A informação de que Drover foi, no passado, casado com uma aborígene impressiona menos do que se de fato víssemos esse herói branco australiano em relação amorosa com nativa, mas, ao invés disso, ele faz par mesmo com Nicole Kidman, cuja Lady Ashley rapidamente torna-se mulher rochedo, uma micro-Scarlett O'hara ativista de Ong do ano 2000 para as causas humanitárias da década de 40. E diverte.

O filme parece ter um problema claro e evidente. A marcha com o gado prende a atenção, utilizando todo tipo de imagem clássica do cinema americano e australiano do passado (dos já citados a Walkabout, de Nicolas Roeg, especialmente), e o feito é empolgante o suficiente para que o espectador pense que o filme acabou uma vez alcançada a meta.

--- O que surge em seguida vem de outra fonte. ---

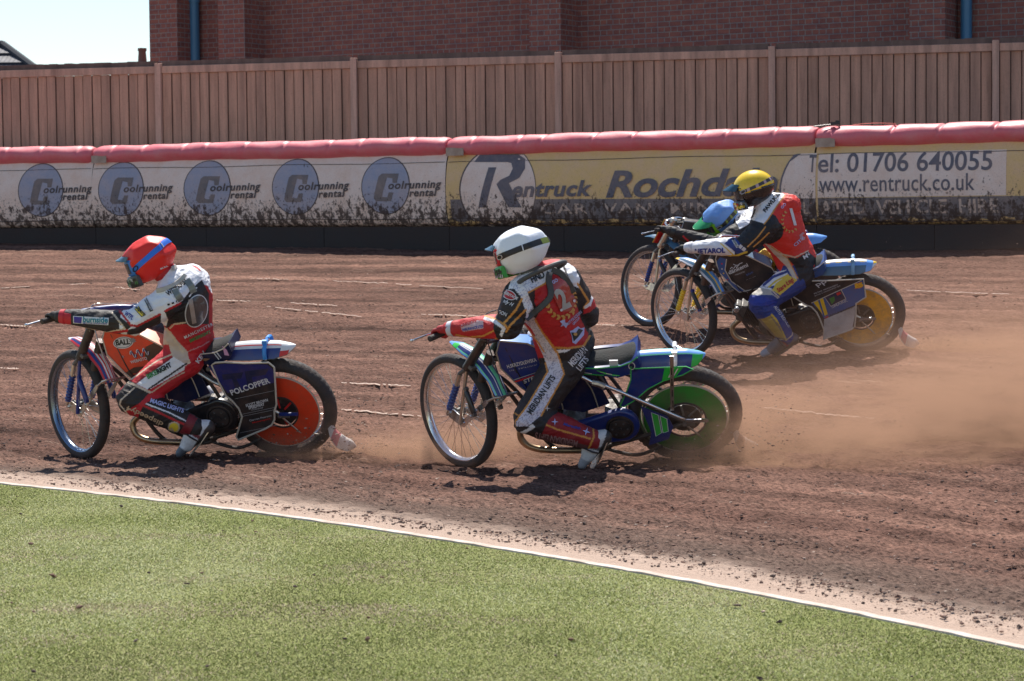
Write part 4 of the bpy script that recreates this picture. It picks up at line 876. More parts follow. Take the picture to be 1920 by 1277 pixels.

No entanto, eis que tudo recomeça, dando ao todo um ar de mini-série em três capítulos, pois a última parte, sobre o ataque japonês a Darwin no pós-Pearl Harbor, em 1941, dá um reset no filme, infelizmente o segmento menos interessante, enorme barriga que leva tudo aos 160 minutos de projeção. Há falsos finais infelizes que não enganam ninguém, mas que tomam tempo e metragem.

Uma outra coisa, e que me chama a atenção. Se um filme desse porte, com orçamento de 130 milhões $ ainda precisa enfiar o pé na jaca nos efeitos digitais, criando uma sensação de interrupção no estilo e fluência das suas imagens caras, qual o filme que poderá ser filmado "à moda antga", e que caberia bem à idéia de Luhrman de fazer "uma aventura à moda antiga?" Tendo visto Benjamin Button e Austrália tão manipulados, bate sensação de desdém para com a coisa do digital. O problema não parece exatamente o uso do digital, mas a salada maluca de realismo e artifício.

Mesmo assim, a minha boa vontade me faz ver aqui um filme certamente curioso. O sucesso constante dos filmes anteriores de Luhrman lhe permitiu fazer esse filme autoral sobre seu país, obra de saudável bairrismo que pode não ter deixado o mercado americano muito interessado. A capacidade que esse diretor tem de mixar o passado do cinema numa obra nova com tom de milk-shake nunca deixa de ser interessante (especial piscada de olho para O Mágico de Oz, e Oz é apelido australiano para o país, vale saber), num filme largo que traz a paisagem real entrecortada com imagens digitais que revelam o momento exato de realização. Pode envelhecer mal.

Filme visto no UCI Boa Viagem, Recife, janeiro 2009.

1 comment:

Alice Senna said...

Muito interessante a sua postagem. Não sou crítica de cinema e escrevo aqui apenas como uma cidadã comum que gosta de assistir filmes. A paisagem do filme é linda. A relação de Nicole com o menino mestiço rouba todas as outras cenas e ganha uma importância maior que o romance entre ela e o "vaqueiro". O filme mostra uma austrália dominada pela cultura inglesa, explorando o que essa terra pode oferecer de melhor e instituindo a cultura excludente, aliás essa á a marca da chegada da civilização. O tom do filme está na relação desse menino "mágico" com a inglesa, que aos poucos vai entendendo como a vida funciona naquelas terras.